• **Data lines**
● ● ● ● ● ● ●
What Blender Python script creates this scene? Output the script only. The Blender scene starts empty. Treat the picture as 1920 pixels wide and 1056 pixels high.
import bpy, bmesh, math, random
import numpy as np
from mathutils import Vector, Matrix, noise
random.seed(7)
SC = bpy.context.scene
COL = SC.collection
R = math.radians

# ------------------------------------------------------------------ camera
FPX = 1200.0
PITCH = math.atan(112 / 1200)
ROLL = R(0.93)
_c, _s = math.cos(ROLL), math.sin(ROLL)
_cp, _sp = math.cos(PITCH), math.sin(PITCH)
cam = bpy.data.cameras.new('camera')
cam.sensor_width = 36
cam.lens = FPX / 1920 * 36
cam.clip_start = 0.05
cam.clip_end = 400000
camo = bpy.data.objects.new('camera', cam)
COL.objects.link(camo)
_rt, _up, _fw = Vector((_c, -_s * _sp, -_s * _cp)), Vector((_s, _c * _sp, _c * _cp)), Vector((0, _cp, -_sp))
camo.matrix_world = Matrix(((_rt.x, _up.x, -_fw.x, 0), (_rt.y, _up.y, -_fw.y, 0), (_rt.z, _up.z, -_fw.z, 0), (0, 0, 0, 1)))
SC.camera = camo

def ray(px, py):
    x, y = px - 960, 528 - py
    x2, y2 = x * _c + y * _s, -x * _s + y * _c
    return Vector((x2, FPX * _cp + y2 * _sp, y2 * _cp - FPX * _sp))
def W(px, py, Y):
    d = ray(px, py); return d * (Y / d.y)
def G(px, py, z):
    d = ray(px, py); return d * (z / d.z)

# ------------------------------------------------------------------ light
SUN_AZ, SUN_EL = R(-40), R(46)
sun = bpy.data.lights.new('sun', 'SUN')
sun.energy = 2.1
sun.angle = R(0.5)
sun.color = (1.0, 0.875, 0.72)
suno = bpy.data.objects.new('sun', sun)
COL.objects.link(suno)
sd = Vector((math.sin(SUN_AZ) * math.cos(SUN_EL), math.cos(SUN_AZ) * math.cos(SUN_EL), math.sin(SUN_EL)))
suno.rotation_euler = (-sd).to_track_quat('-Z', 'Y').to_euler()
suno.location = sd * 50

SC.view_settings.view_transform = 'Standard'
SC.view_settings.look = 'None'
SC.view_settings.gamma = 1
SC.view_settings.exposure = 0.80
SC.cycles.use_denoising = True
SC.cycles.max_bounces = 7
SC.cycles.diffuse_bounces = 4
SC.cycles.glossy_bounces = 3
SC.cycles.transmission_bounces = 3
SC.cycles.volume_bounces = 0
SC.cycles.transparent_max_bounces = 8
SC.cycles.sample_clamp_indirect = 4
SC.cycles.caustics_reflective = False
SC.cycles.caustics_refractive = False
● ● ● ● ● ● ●
• **What you will do**
Print the whole listing again, exactly.

• **Output of the task**
What Blender Python script creates this scene? Output the script only. The Blender scene starts empty. Treat the picture as 1920 pixels wide and 1056 pixels high.
import bpy, bmesh, math, random
import numpy as np
from mathutils import Vector, Matrix, noise
random.seed(7)
SC = bpy.context.scene
COL = SC.collection
R = math.radians

# ------------------------------------------------------------------ camera
FPX = 1200.0
PITCH = math.atan(112 / 1200)
ROLL = R(0.93)
_c, _s = math.cos(ROLL), math.sin(ROLL)
_cp, _sp = math.cos(PITCH), math.sin(PITCH)
cam = bpy.data.cameras.new('camera')
cam.sensor_width = 36
cam.lens = FPX / 1920 * 36
cam.clip_start = 0.05
cam.clip_end = 400000
camo = bpy.data.objects.new('camera', cam)
COL.objects.link(camo)
_rt, _up, _fw = Vector((_c, -_s * _sp, -_s * _cp)), Vector((_s, _c * _sp, _c * _cp)), Vector((0, _cp, -_sp))
camo.matrix_world = Matrix(((_rt.x, _up.x, -_fw.x, 0), (_rt.y, _up.y, -_fw.y, 0), (_rt.z, _up.z, -_fw.z, 0), (0, 0, 0, 1)))
SC.camera = camo

def ray(px, py):
    x, y = px - 960, 528 - py
    x2, y2 = x * _c + y * _s, -x * _s + y * _c
    return Vector((x2, FPX * _cp + y2 * _sp, y2 * _cp - FPX * _sp))
def W(px, py, Y):
    d = ray(px, py); return d * (Y / d.y)
def G(px, py, z):
    d = ray(px, py); return d * (z / d.z)

# ------------------------------------------------------------------ light
SUN_AZ, SUN_EL = R(-40), R(46)
sun = bpy.data.lights.new('sun', 'SUN')
sun.energy = 2.1
sun.angle = R(0.5)
sun.color = (1.0, 0.875, 0.72)
suno = bpy.data.objects.new('sun', sun)
COL.objects.link(suno)
sd = Vector((math.sin(SUN_AZ) * math.cos(SUN_EL), math.cos(SUN_AZ) * math.cos(SUN_EL), math.sin(SUN_EL)))
suno.rotation_euler = (-sd).to_track_quat('-Z', 'Y').to_euler()
suno.location = sd * 50

SC.view_settings.view_transform = 'Standard'
SC.view_settings.look = 'None'
SC.view_settings.gamma = 1
SC.view_settings.exposure = 0.80
SC.cycles.use_denoising = True
SC.cycles.max_bounces = 7
SC.cycles.diffuse_bounces = 4
SC.cycles.glossy_bounces = 3
SC.cycles.transmission_bounces = 3
SC.cycles.volume_bounces = 0
SC.cycles.transparent_max_bounces = 8
SC.cycles.sample_clamp_indirect = 4
SC.cycles.caustics_reflective = False
SC.cycles.caustics_refractive = False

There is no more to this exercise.